In Sun’s defense, Steemit’s platform wasn’t in great shape, some say. “As far as plutocracies go, it's been an infamous example of why DPOS leads to centralized power in the hands of a wealthy and early adopted minority,” Steemit contributor Alexander Klein told Decrypt. “When I go on it's very difficult to find original content independently on the platform that is worthwhile, and the bot voting is crazy,” he added.
Joshua Bouw, an early user of Steemit, told Decrypt that Steem tokens were held back by people who got rich in the early days of the platform. He said they held onto their Steem tokens and used them to keep control of the platform—to the site’s detriment. “Eventually they all got together and were having people pay them for votes,” he said, suggesting that the community was rotten to the core.
Likewise, people in a pro-TRON Telegram group defend Sun’s position: “The witnesses, acting like a mafia, did a soft fork to take the whole network and block accounts without any reason,” wrote a pseudonymous “Piter”.
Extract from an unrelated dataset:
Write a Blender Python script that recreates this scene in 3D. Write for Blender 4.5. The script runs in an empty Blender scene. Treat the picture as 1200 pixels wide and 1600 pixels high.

He considers Sun’s actions democratic. “The problem here is that old witnesses think that the network belongs to them because they [have been part of] Steem since [the] beginning, and that's not true. The network belong[s] to the holders. More stake=more power to decide, that's how everything works in real life,” he wrote.
Whether pro-Tron or pro-Steemit, the debacle raises questions about the authority exchanges have to influence blockchain networks, and what countermeasures, if any, ought to be implemented in the future.
“It’s nothing new for a team that claims authority over a project to ask an exchange to fork with a minority of support,” said Bouw. But “this is the first real example of the flaws of the position that exchanges took,” he said.
At Friday’s town hall, that debate will be played out in full.